Le coiffeur des dames

Sous le Second empire




Ce petit texte est extrait de " La Physiologie du COIFFEUR , de L.Lemercier de Neuville , en 1862

Avant d'esquisser les différents types de coiffeurs de dames, il est utile de poser d'abord le personnage.

Le coiffeur de dames est, en général, jeune, assez beau garçon, poli d'une manière excessive, souvent fat, prévenant et discret.

Il jouit d'une bonne santé, et quand il a des dents gâtées, il mange de la menthe ou du cachou.

Il ne fume pas avant le fin de la journée

Il est aussi indispensable à une femme du monde que sa femme de chambre et sa couturière.

D'un autre côté, le coiffeur des dames doit être l'ami intime de la femme de chambre, dont il ne peut se passer ; car si, au théâtre, l'artiste dramatique a besoin tout d'abord des bravos  du chef de claque, de même, dans le boudoir, la femme a besoin des compliments de sa femme de chambre ; c'est la pierre de touche de sa beauté  du soir, c'est l'éprouvette de la séduction qu'elle doit inspirer.

Le coiffeur commence donc son travail par mettre de son côté la femme de chambre. -C'est d'un savon parfumé, un flacon de vinaigre, une  résille, etc..., qui sert de base à ce traité muet, et voici comment il s'exécute :

            On sonne, c'est le coiffeur.

            - Oh ! comme vous êtes en retard, aujourd'hui !

            Règle générale, - le coiffeur est toujours en retard, quoiqu'il soit toujours très-exact.

             - Rien ne fait courir les aiguilles d'une pendule comme l'impatience d'être jolie.

            Le coiffeur s'excuse ; il dénoue la tresse et dispose à sa proximité tous les engins de séduction. La métamorphose  commence.

Croyez-le bien, - et voici où la profession devient un véritable  art, il est très-didfficile de parer même une jolir tête. Il semble, au premier abord, qu'éatant donnés des cheveux naturels, des cheveux postiches, des perles, des fleurs et des rubans, on peut, au bout d'un certain temps, agencer tout cela d'une manière harmonieuse ; il n'en est rien.

Il faut avoir d'abord trois qualités : la rapidité, la solidité, le goût ; il faut surtout et, avant tout, posséder la confiance de la femme que l'on coiffe ; alors celle-ci livre  sa tête avec grâce elle donne les épingles, les peignes, les fleurs ; elle sourit à son miroir, elle essaye l'artillerie de ses yeux ; en un mot, elle fait la répitition de sa soirée.

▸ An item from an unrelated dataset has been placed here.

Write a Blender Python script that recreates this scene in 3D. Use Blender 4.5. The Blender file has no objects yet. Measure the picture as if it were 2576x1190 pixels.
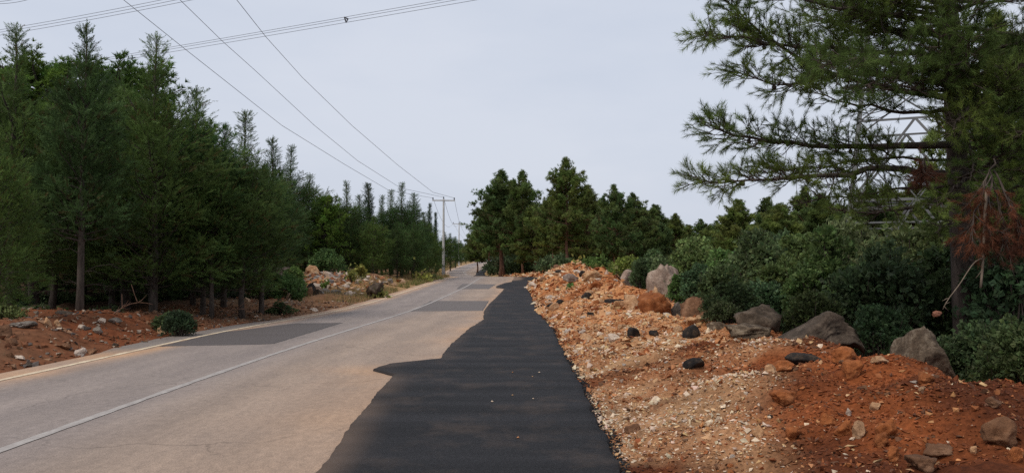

Quand la coiffure est terminée, elle dit à sa femme de chambre :

                - Comment me trouves-tu, Rosette ?
                - Madame est ravissante ! (voilà pour le savon) ; madame est fraîche comme une rose ! (voilà pour le vinaigre) ; madame n'a jamais été mieux coiffée ! (voilà pour la résille)

            Alors le coiffeur sourit, prend son chapeau, salue et ...

                - Ah ! tenez, madame, dit-il, je vous apporte deux produits nouveaux, complétement inédits :  l'Eau des harems d'Asie, pour le teint, infaillible ! et l'Essence de foins nouveaux, pour le bain.

                Le coiffeur pose les deux flacons sur la table et la dame n'a pas eu le temps de répondre qu'il est déjà dehors.

                Car, pour être un bon coiffeur de dames, il est indispensable de savoir faire accepter ses produits ; il faut ensuite avoir le tact de n'offrir que ceux qui devront nécessairement plaire : les pommades aux brunes, les eaux aromatiques aux blondes, les vinaigres aux rousses ... et toujours ! oh surtout toujours les savons parfumés aux femmes de chambre, brunes, blondes ou rousse.

                Je n'exagère pas  en donnant cette importance au coiffeur de dames. J'en connais un qui coiffait si bien une dame, qu'elle lui acheta un homme lorsqu'il tira au sort.

                - Je ne sais pas s'il coiffait aussi le mari.